Scenes as source code:
----------
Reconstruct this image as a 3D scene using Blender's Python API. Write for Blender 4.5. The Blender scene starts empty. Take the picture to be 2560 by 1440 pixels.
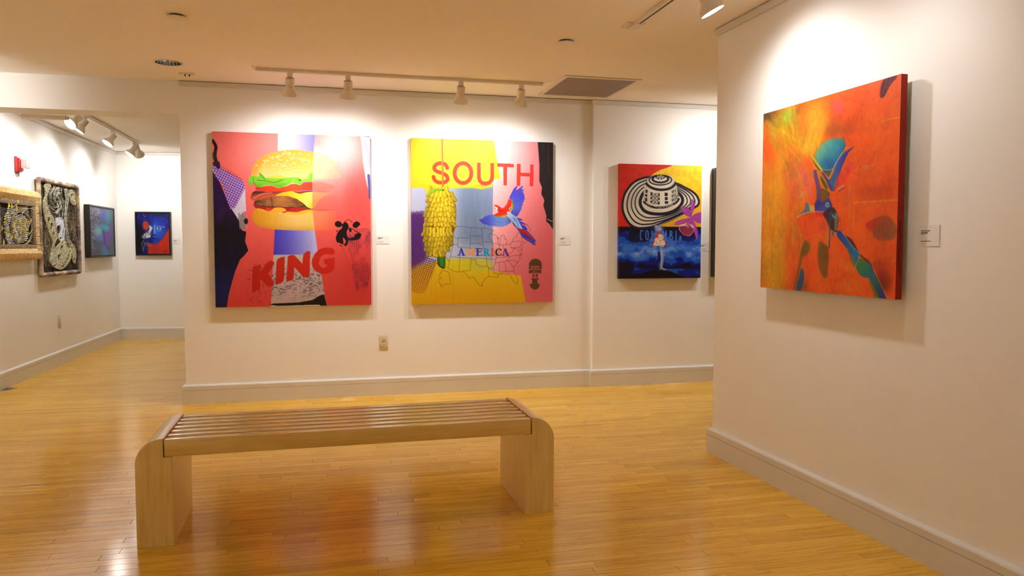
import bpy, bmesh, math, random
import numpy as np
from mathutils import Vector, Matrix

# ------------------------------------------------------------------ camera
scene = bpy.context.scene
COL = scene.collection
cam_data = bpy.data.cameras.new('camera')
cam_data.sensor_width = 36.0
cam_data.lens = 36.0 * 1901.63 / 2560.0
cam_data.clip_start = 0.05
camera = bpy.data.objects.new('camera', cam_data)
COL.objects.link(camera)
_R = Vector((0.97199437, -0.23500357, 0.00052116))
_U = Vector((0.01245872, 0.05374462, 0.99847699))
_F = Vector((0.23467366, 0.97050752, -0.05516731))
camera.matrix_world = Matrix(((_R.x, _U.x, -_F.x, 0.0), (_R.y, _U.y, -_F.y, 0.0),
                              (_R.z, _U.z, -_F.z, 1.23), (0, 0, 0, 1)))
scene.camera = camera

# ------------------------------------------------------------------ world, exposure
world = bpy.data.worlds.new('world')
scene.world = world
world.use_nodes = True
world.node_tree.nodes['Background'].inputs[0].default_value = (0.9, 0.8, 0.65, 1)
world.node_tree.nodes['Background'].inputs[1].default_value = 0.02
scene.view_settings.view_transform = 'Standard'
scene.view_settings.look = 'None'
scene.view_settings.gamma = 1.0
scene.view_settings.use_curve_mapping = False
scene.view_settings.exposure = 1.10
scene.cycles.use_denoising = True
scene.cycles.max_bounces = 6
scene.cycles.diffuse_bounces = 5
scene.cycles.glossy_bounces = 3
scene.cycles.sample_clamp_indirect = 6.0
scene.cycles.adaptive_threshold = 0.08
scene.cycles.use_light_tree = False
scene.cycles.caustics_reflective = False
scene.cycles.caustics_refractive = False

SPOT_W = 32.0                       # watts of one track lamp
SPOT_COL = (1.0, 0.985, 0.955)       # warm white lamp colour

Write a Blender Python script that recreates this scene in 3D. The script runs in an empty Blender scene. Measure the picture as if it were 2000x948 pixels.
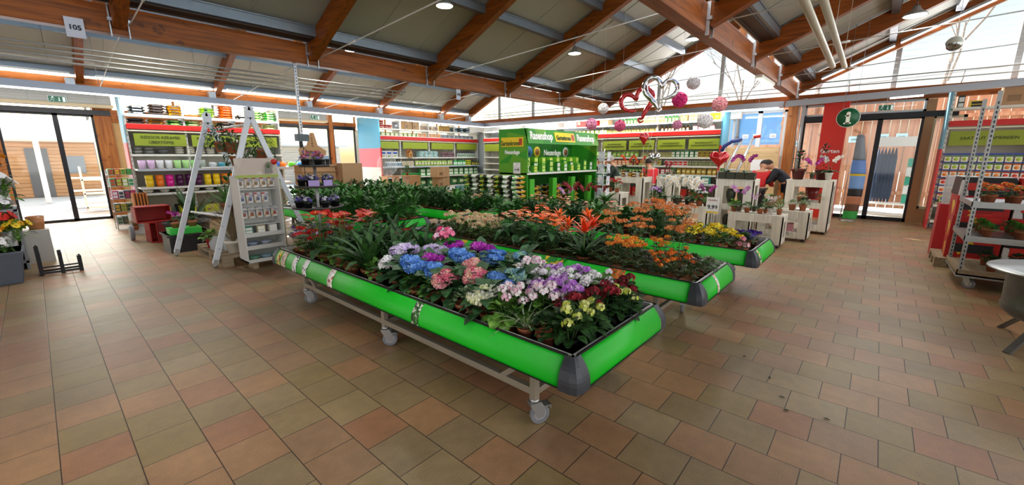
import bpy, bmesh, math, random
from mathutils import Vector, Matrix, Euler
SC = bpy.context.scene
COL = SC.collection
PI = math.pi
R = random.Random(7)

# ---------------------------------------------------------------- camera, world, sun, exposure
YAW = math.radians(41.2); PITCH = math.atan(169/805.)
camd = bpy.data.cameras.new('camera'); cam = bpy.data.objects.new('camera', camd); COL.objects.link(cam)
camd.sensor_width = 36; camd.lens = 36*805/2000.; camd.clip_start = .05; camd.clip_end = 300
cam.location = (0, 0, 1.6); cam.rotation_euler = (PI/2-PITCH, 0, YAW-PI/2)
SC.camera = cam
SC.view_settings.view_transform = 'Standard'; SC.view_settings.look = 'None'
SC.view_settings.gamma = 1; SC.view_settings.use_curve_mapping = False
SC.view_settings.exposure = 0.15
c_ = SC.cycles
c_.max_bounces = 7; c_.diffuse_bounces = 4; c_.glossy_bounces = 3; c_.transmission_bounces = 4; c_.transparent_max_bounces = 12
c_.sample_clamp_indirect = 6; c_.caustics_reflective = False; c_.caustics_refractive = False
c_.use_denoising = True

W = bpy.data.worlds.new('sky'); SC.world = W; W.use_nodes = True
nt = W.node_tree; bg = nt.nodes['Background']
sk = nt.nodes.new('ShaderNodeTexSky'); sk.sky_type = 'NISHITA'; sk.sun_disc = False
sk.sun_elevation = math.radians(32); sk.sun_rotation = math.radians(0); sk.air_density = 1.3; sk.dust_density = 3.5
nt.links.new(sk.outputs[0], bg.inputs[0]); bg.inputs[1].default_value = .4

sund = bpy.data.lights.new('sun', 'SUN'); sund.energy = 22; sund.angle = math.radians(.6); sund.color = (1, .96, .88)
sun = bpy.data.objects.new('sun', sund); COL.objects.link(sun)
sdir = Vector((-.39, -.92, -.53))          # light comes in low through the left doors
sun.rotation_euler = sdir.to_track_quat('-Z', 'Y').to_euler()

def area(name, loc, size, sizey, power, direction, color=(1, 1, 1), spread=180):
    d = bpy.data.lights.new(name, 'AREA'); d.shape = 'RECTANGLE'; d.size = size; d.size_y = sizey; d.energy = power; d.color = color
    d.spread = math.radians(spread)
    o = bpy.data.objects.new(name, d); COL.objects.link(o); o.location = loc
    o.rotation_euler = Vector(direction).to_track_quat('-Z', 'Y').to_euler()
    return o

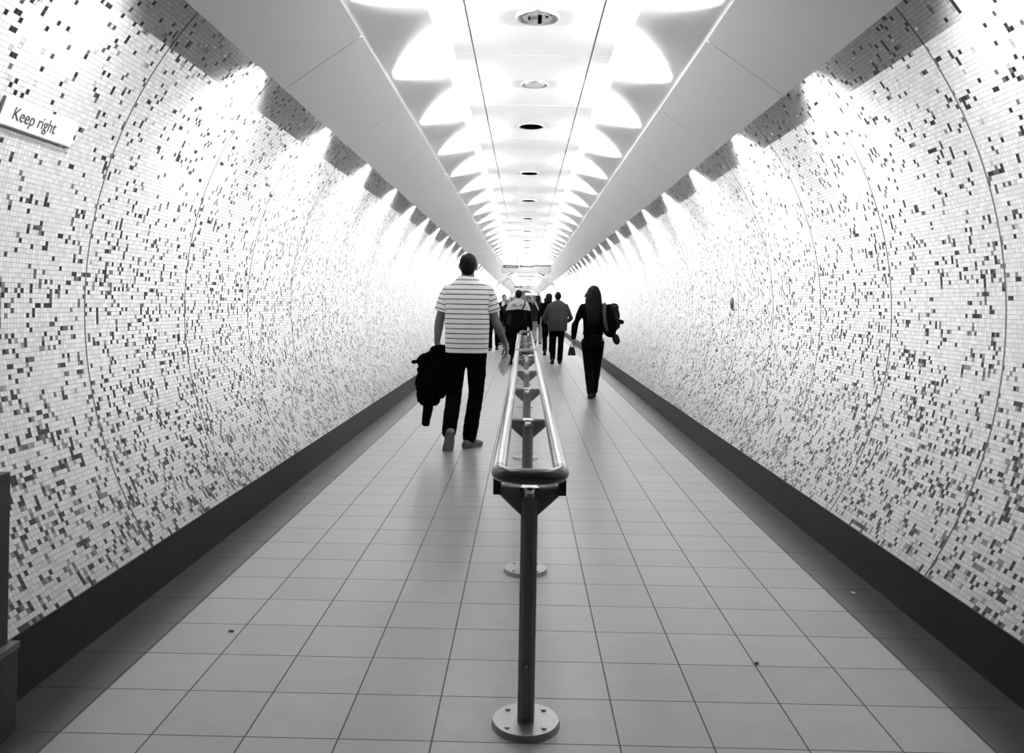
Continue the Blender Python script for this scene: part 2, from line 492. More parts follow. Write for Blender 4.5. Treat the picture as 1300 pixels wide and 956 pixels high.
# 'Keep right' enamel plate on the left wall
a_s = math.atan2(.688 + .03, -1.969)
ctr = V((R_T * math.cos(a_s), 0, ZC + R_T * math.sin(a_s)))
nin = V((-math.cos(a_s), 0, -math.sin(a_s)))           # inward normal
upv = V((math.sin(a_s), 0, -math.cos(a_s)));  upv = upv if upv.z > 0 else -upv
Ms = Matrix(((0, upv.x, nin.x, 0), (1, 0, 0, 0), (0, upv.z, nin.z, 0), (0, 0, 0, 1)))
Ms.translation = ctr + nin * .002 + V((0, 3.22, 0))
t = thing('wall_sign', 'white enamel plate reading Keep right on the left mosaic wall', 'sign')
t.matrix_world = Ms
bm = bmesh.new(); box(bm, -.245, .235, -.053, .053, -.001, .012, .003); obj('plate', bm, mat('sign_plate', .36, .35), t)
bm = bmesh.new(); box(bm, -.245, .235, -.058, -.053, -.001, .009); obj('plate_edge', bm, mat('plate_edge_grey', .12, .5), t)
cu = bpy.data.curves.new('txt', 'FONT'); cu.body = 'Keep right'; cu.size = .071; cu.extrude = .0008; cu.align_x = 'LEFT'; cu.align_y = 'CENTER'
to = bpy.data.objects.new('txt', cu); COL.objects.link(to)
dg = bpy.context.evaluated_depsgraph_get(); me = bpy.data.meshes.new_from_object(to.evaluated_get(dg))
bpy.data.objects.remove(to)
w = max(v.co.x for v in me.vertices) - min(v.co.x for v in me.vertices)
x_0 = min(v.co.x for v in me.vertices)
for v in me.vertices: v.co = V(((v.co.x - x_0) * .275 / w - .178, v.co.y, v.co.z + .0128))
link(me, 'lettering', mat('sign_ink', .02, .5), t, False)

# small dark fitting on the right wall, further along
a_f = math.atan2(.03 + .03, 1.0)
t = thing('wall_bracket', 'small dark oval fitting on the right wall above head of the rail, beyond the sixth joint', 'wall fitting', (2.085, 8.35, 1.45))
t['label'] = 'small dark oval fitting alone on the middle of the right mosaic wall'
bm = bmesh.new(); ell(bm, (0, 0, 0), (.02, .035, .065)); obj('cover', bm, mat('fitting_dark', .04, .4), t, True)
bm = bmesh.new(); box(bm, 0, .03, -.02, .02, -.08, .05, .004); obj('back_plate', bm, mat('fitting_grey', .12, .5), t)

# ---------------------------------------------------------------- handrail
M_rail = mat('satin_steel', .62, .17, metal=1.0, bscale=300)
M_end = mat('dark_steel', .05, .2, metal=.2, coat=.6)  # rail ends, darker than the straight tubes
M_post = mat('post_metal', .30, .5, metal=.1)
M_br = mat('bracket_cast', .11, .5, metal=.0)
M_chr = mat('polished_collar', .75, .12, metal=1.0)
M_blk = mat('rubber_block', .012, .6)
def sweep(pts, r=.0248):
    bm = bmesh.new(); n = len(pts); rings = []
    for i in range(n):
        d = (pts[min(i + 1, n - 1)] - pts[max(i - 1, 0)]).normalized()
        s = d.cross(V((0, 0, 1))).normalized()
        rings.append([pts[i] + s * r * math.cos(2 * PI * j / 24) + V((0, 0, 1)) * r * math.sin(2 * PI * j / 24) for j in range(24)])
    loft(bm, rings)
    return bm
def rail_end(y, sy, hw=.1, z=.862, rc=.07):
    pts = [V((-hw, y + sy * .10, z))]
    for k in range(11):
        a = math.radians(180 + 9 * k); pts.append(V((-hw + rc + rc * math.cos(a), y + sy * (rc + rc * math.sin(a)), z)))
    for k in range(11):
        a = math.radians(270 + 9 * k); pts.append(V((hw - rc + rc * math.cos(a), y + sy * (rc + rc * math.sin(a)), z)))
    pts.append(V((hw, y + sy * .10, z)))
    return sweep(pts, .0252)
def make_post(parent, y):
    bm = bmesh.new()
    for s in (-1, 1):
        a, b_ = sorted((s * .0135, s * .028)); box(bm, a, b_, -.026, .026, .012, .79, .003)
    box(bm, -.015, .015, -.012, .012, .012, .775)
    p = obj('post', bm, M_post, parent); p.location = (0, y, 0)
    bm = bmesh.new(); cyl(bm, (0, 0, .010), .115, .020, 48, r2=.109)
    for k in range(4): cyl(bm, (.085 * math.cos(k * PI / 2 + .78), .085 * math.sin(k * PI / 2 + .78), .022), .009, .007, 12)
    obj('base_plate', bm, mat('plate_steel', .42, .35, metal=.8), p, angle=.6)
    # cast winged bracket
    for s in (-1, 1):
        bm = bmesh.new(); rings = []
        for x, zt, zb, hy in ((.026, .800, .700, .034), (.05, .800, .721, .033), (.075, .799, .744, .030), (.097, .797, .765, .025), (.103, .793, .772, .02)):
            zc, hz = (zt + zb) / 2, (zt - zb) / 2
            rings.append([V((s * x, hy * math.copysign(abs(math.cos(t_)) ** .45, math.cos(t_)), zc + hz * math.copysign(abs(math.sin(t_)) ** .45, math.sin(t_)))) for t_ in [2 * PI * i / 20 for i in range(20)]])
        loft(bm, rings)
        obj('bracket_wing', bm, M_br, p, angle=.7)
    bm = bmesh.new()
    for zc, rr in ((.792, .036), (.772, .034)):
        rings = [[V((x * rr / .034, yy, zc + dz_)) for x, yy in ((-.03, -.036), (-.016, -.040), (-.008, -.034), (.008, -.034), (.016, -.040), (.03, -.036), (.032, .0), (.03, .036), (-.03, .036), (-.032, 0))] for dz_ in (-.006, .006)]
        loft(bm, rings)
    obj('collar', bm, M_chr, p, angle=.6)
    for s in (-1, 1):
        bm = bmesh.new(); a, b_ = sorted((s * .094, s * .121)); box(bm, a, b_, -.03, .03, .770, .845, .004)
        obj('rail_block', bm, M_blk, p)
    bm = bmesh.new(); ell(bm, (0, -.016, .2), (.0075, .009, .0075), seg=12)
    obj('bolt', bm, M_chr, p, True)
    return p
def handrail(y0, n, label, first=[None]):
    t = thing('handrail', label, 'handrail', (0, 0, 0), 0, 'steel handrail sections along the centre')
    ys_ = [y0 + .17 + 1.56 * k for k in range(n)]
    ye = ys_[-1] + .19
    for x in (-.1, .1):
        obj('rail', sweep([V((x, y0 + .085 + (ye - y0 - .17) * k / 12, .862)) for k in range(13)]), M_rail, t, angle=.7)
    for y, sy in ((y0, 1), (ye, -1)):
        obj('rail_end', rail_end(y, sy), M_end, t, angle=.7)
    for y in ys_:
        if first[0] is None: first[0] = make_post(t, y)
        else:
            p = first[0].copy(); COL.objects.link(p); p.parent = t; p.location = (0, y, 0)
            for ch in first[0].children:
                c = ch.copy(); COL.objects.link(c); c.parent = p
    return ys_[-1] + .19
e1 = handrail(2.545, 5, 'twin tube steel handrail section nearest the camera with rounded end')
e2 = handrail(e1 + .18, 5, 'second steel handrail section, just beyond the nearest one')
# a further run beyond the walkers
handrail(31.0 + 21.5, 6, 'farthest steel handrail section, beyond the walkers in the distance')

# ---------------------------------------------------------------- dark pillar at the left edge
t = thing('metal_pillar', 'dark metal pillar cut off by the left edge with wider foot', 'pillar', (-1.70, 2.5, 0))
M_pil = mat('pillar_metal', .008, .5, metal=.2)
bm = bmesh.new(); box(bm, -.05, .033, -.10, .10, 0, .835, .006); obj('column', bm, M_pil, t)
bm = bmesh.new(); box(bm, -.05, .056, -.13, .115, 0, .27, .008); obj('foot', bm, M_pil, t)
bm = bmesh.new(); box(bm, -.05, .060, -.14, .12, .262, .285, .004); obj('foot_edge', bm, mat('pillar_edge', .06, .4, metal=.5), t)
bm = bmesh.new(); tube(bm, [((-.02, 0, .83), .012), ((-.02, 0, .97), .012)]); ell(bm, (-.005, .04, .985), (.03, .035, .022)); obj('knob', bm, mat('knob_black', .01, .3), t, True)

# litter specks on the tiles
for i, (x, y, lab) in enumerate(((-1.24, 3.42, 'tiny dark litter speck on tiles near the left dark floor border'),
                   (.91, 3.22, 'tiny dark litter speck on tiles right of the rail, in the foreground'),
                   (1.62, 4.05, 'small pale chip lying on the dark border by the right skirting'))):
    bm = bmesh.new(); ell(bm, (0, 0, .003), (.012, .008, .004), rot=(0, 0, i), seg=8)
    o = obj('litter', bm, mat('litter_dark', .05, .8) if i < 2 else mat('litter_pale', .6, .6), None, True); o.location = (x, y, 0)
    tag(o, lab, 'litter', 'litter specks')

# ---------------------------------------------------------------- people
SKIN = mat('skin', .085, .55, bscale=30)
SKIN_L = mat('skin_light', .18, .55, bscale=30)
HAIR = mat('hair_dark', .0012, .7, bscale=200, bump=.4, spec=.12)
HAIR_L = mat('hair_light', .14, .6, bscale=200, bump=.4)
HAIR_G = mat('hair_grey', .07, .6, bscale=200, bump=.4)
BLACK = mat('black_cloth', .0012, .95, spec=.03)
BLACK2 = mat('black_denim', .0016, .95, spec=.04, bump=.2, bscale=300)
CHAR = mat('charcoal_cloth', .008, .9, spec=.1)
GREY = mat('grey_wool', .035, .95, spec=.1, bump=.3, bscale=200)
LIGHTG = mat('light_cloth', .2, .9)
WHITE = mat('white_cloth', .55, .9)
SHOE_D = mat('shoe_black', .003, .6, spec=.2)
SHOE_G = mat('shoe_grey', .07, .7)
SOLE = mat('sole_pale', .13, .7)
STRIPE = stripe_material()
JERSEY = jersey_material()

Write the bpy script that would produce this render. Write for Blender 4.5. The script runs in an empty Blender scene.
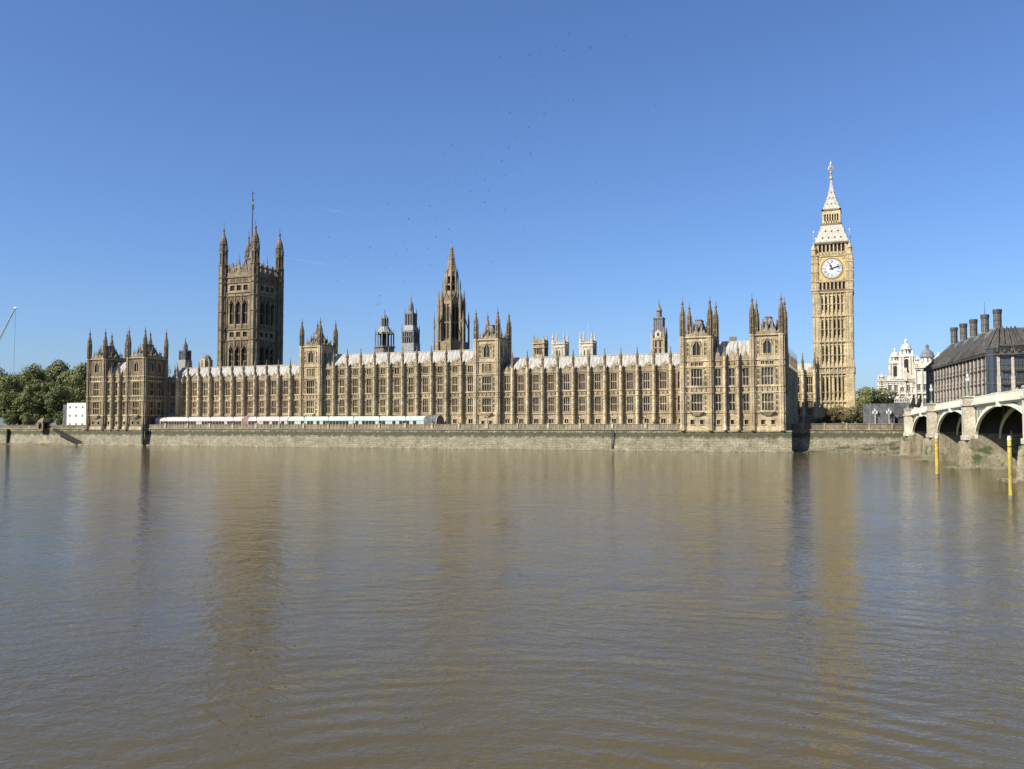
----------
**THE EXERCISE:**
Omitting all pictures, restate exactly the lines of the material from its start through the line that contains "SPOT_COL = (1.0, 0.985, 0.955)".

**SOLUTION FOR THIS EXERCISE:**
Reconstruct this image as a 3D scene using Blender's Python API. Write for Blender 4.5. The Blender scene starts empty. Take the picture to be 2560 by 1440 pixels.
import bpy, bmesh, math, random
import numpy as np
from mathutils import Vector, Matrix

# ------------------------------------------------------------------ camera
scene = bpy.context.scene
COL = scene.collection
cam_data = bpy.data.cameras.new('camera')
cam_data.sensor_width = 36.0
cam_data.lens = 36.0 * 1901.63 / 2560.0
cam_data.clip_start = 0.05
camera = bpy.data.objects.new('camera', cam_data)
COL.objects.link(camera)
_R = Vector((0.97199437, -0.23500357, 0.00052116))
_U = Vector((0.01245872, 0.05374462, 0.99847699))
_F = Vector((0.23467366, 0.97050752, -0.05516731))
camera.matrix_world = Matrix(((_R.x, _U.x, -_F.x, 0.0), (_R.y, _U.y, -_F.y, 0.0),
                              (_R.z, _U.z, -_F.z, 1.23), (0, 0, 0, 1)))
scene.camera = camera

# ------------------------------------------------------------------ world, exposure
world = bpy.data.worlds.new('world')
scene.world = world
world.use_nodes = True
world.node_tree.nodes['Background'].inputs[0].default_value = (0.9, 0.8, 0.65, 1)
world.node_tree.nodes['Background'].inputs[1].default_value = 0.02
scene.view_settings.view_transform = 'Standard'
scene.view_settings.look = 'None'
scene.view_settings.gamma = 1.0
scene.view_settings.use_curve_mapping = False
scene.view_settings.exposure = 1.10
scene.cycles.use_denoising = True
scene.cycles.max_bounces = 6
scene.cycles.diffuse_bounces = 5
scene.cycles.glossy_bounces = 3
scene.cycles.sample_clamp_indirect = 6.0
scene.cycles.adaptive_threshold = 0.08
scene.cycles.use_light_tree = False
scene.cycles.caustics_reflective = False
scene.cycles.caustics_refractive = False

SPOT_W = 32.0                       # watts of one track lamp
SPOT_COL = (1.0, 0.985, 0.955)       # warm white lamp colour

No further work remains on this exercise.